Я воспитан людьми, которые твердо верили, что экспериментальность истории есть морок, наваждение абсолютной власти, что мир создан так, что запрет на подобное заложен в саму его генетику. Слава Богу, мы не способны, будто в лаборатории, менять те или иные параметры жизни, а дальше смотреть, сравнивать, что из этого выйдет, потому что история – река, которую никогда и никак не остановить, не направить в сторону. Власть хоть вольна нас и казнить, и миловать, общее течение жизни ей мало подотчетно. Оттого все платоновско-коммунистические учения – утопии, которые никогда не будут осуществлены. Среди прочего, такая точка зрения с каждого из нас снимает долю вины.

Я и сейчас убежден, что экспериментальность истории – приговор пути человека к Богу; азарт познания, на равных с нашей безжалостностью, всегда окажутся сильнее упования на личное самосовершенствование; и все же время Грозного заставляет признать, что история не некий неумолимый поток. Не река, что течет сверху вниз по раз и навсегда установленному руслу. Потому что не пожадничай царь Иван, не пожалей он несколько тысяч связок лучших соболей – и русский престол оказался бы соединен личной унией, скипетром монарха с польским.

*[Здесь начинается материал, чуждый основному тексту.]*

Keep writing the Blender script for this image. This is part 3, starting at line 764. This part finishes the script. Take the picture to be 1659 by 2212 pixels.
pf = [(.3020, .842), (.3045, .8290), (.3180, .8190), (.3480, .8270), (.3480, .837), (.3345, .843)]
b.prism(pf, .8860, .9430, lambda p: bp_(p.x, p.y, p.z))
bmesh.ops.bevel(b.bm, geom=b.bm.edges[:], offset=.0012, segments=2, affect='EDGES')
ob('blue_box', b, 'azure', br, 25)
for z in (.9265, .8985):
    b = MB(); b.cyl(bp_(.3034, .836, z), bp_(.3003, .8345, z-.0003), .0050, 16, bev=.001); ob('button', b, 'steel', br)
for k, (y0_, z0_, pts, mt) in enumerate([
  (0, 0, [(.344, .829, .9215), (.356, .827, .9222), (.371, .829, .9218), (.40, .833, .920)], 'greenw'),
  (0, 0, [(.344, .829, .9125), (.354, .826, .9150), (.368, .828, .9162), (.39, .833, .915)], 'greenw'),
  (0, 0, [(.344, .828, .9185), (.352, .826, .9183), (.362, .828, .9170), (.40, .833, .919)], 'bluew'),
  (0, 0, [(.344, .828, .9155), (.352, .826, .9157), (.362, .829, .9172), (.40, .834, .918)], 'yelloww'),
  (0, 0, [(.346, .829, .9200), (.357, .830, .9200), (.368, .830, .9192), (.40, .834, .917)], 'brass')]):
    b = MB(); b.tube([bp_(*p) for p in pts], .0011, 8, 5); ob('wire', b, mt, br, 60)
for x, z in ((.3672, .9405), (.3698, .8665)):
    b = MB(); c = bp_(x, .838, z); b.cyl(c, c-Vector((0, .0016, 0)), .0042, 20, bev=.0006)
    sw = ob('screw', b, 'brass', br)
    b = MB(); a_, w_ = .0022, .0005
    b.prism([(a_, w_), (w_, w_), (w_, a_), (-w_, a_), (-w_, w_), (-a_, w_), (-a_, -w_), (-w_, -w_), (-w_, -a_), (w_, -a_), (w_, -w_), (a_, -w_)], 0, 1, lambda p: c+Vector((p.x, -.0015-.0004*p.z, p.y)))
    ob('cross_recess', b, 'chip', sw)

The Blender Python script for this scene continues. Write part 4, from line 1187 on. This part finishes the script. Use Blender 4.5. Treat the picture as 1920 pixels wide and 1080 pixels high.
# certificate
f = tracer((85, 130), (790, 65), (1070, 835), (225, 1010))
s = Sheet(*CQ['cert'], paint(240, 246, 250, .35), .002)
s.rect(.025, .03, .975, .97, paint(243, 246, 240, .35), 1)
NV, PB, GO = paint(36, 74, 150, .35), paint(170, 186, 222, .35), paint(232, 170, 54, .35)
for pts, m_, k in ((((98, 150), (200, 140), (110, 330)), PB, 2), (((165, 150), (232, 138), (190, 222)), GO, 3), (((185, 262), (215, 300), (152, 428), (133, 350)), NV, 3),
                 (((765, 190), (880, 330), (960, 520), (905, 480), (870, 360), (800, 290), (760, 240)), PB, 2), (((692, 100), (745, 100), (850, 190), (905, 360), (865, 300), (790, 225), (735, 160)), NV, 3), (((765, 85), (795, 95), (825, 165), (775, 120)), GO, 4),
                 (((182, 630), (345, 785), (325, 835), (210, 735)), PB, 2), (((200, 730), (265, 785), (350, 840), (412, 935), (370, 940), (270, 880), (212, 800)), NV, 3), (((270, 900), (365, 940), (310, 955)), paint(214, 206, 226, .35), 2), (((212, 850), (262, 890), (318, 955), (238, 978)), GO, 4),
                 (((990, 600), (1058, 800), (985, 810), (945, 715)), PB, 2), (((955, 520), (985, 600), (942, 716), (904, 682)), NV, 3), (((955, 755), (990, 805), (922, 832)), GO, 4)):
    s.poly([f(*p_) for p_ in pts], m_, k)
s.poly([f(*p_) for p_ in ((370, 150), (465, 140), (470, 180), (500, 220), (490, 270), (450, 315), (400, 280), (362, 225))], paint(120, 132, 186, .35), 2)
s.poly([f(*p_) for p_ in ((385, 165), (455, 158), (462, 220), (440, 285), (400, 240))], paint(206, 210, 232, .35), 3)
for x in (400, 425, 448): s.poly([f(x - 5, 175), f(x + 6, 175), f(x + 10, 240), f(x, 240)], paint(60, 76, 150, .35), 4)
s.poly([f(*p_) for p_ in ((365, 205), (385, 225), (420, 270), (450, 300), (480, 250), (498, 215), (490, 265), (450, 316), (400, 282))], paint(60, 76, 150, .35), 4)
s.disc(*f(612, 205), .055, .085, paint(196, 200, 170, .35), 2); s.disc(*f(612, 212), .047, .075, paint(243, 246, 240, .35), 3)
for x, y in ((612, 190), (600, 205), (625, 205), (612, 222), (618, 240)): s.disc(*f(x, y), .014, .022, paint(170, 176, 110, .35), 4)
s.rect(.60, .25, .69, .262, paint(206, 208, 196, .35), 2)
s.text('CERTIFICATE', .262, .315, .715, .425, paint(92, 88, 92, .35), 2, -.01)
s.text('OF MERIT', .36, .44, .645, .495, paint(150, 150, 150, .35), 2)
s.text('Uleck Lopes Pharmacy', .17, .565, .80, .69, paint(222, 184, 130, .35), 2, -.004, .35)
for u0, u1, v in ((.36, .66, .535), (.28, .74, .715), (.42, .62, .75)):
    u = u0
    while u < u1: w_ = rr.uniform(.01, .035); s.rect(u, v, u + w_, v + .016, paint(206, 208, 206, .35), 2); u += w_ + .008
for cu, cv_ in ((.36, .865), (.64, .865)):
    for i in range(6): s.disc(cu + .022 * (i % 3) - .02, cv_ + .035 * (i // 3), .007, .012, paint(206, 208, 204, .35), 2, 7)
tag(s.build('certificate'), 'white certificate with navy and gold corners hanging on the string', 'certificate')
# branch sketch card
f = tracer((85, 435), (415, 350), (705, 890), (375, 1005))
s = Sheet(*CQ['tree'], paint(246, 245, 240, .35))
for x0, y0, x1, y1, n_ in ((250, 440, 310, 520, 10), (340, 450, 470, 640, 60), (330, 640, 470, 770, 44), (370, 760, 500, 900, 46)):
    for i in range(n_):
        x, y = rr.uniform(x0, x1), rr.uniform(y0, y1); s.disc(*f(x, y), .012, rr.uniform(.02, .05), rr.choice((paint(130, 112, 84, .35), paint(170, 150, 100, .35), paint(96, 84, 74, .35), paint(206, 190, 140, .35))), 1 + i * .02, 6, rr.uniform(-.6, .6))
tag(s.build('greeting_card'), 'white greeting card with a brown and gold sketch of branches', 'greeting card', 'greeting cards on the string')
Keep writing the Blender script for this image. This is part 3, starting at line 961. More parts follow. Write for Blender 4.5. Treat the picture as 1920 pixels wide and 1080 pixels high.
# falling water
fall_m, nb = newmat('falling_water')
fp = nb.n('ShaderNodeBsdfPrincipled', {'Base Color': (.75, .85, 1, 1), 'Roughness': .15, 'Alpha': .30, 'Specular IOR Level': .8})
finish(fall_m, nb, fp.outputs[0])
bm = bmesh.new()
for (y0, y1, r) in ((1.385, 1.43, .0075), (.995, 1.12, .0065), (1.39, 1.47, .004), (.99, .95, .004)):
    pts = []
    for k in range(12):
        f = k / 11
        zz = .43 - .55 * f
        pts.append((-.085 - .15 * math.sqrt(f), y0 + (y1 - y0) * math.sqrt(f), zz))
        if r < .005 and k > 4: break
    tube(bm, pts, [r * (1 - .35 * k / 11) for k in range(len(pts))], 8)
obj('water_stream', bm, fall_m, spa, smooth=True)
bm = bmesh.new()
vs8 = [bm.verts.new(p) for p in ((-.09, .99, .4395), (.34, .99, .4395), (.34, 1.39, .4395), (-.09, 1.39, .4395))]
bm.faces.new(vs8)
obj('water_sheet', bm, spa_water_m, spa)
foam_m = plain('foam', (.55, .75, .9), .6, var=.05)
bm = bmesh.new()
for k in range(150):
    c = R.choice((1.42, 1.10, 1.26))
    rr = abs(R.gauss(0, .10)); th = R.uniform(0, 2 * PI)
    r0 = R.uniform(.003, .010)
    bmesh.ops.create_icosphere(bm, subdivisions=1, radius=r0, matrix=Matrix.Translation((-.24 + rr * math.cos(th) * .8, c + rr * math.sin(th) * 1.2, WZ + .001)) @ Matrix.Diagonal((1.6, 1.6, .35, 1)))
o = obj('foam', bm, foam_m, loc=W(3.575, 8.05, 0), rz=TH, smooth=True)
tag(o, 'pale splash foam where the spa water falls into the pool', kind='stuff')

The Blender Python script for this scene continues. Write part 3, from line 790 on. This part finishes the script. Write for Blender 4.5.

Другой была бы судьба миллионов людей, убитых во время восстаний или сосланных на вечное поселение в Сибирь, когда эти восстания были подавлены. Не было бы всех этих споров о славянстве, кто и почему должен его возглавить, какие исторические права он на это имеет. Споры, которые сформировали всю российскую политическую идеологию. Конечно, войн и крови было бы не меньше. Но враги были бы другие. Возможно, и страшнее. Так, четыре столетия после смерти Грозного были для России весьма успешны. Во всяком случае, побед было больше, чем поражений. А к конфликтам с народами, живущими на запад от поляков, в XVI и XVII веках мы вряд ли были готовы.